Deuxièmement, toutes les dimensions incommensurables du travail, celles qui en font la difficulté et l'intérêt, ne "comptent" pas : la coopération, la sensibilité, la confiance, la formation "sur le tas", la construction d'une histoire collective... Pourtant, c'est ce qui compte dans le travail, tant du point de vue de la performance que de la santé.
Enfin, la mise en compétition généralisée incite les travailleurs à arranger les chiffres, c'est-à-dire à les rendre faux pour qu'ils soient bons. C'est une activité supplémentaire, vécue comme une surcharge qui pollue et trahit le travail. Qui plus est, la compétition crée de la peur, accroît la pression et isole.
L'encadrement par les chiffres est en définitive régulièrement vécu comme une surcharge stressante, contre-performante, absurde et injuste. "Ça rend fou", "C'est intenable" et "Ça rend malade", disent alors les travailleurs.

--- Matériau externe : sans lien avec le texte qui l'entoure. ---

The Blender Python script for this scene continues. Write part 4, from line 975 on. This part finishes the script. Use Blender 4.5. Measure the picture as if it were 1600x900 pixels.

Si ce type d'encadrement du travail se révèle nuisible, comment se fait-il qu'il se développe dans le public ?
M.-A. D. : L'importation dans le secteur public de méthodes de management standardisées résulte d'un travail réalisé par leurs acheteurs, les dirigeants en général, leurs vendeurs - des cabinets de conseil, de formation, des éditeurs, des magazines... - et les cadres mandatés pour les mettre en oeuvre : les ressources humaines, le contrôle de gestion, etc. Leurs intérêts à les diffuser sont respectivement la réduction de leur risque en termes de réputation, l'intérêt financier et la carrière. Et ce, tout à fait indépendamment des effets, par ailleurs jamais quantifiés, du management par les nombres.